= Short task =
Leave out the pictures; transcribe all else exactly.

= Data excerpt =
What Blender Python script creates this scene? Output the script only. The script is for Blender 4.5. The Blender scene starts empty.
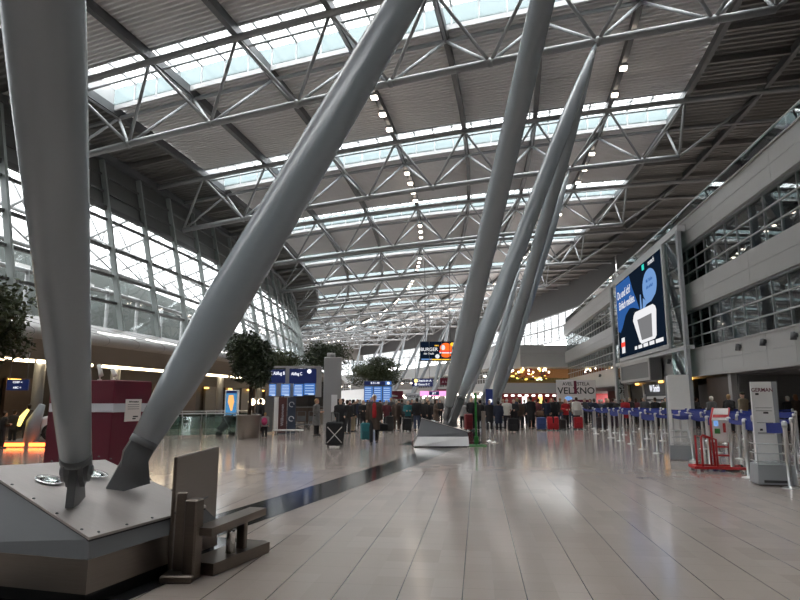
import bpy, math, random
from mathutils import Vector, Matrix, Euler
random.seed(7)
col = bpy.context.scene.collection
R_ = math.radians
# ------------------------------------------------------------------ camera model (used to read real positions off the photo)
PITCH = R_(9.5); F = 600.0; CZ = 1.65
cp, sp = math.cos(PITCH), math.sin(PITCH)
def ray(px, py):
    x = (px-400)/F; v = (300-py)/F
    return (x, cp-v*sp, sp+v*cp)
def at(px, py, Y):
    q = ray(px, py); k = Y/q[1]
    return Vector((q[0]*k, Y, CZ+q[2]*k))
def on_floor(px, py, z=0):
    q = ray(px, py); k = (z-CZ)/q[2]
    return Vector((q[0]*k, q[1]*k, z))
# ------------------------------------------------------------------ hall geometry: plan is an arc
RAD = 226.0; H0 = 17.0; DH = 4.3
CX = -.45-RAD*math.cos(R_(H0)); CY = 14.6+RAD*math.sin(R_(H0))
def hd(w): return R_(H0-DH*w)
def pos(u, w, z=0):
    h = hd(w); return Vector((CX+(RAD+u)*math.cos(h), CY-(RAD+u)*math.sin(h), z))
def zb(u): return 18.7+.085*u-.0012*u*u
# ------------------------------------------------------------------ materials
def new_mat(name):
    m = bpy.data.materials.new(name); m.use_nodes = True
    nt = m.node_tree; nt.nodes.clear()
    out = nt.nodes.new('ShaderNodeOutputMaterial')
    return m, nt, out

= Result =
What Blender Python script creates this scene? Output the script only. The script is for Blender 4.5. The Blender scene starts empty.
import bpy, math, random
from mathutils import Vector, Matrix, Euler
random.seed(7)
col = bpy.context.scene.collection
R_ = math.radians
# ------------------------------------------------------------------ camera model (used to read real positions off the photo)
PITCH = R_(9.5); F = 600.0; CZ = 1.65
cp, sp = math.cos(PITCH), math.sin(PITCH)
def ray(px, py):
    x = (px-400)/F; v = (300-py)/F
    return (x, cp-v*sp, sp+v*cp)
def at(px, py, Y):
    q = ray(px, py); k = Y/q[1]
    return Vector((q[0]*k, Y, CZ+q[2]*k))
def on_floor(px, py, z=0):
    q = ray(px, py); k = (z-CZ)/q[2]
    return Vector((q[0]*k, q[1]*k, z))
# ------------------------------------------------------------------ hall geometry: plan is an arc
RAD = 226.0; H0 = 17.0; DH = 4.3
CX = -.45-RAD*math.cos(R_(H0)); CY = 14.6+RAD*math.sin(R_(H0))
def hd(w): return R_(H0-DH*w)
def pos(u, w, z=0):
    h = hd(w); return Vector((CX+(RAD+u)*math.cos(h), CY-(RAD+u)*math.sin(h), z))
def zb(u): return 18.7+.085*u-.0012*u*u
# ------------------------------------------------------------------ materials
def new_mat(name):
    m = bpy.data.materials.new(name); m.use_nodes = True
    nt = m.node_tree; nt.nodes.clear()
    out = nt.nodes.new('ShaderNodeOutputMaterial')
    return m, nt, out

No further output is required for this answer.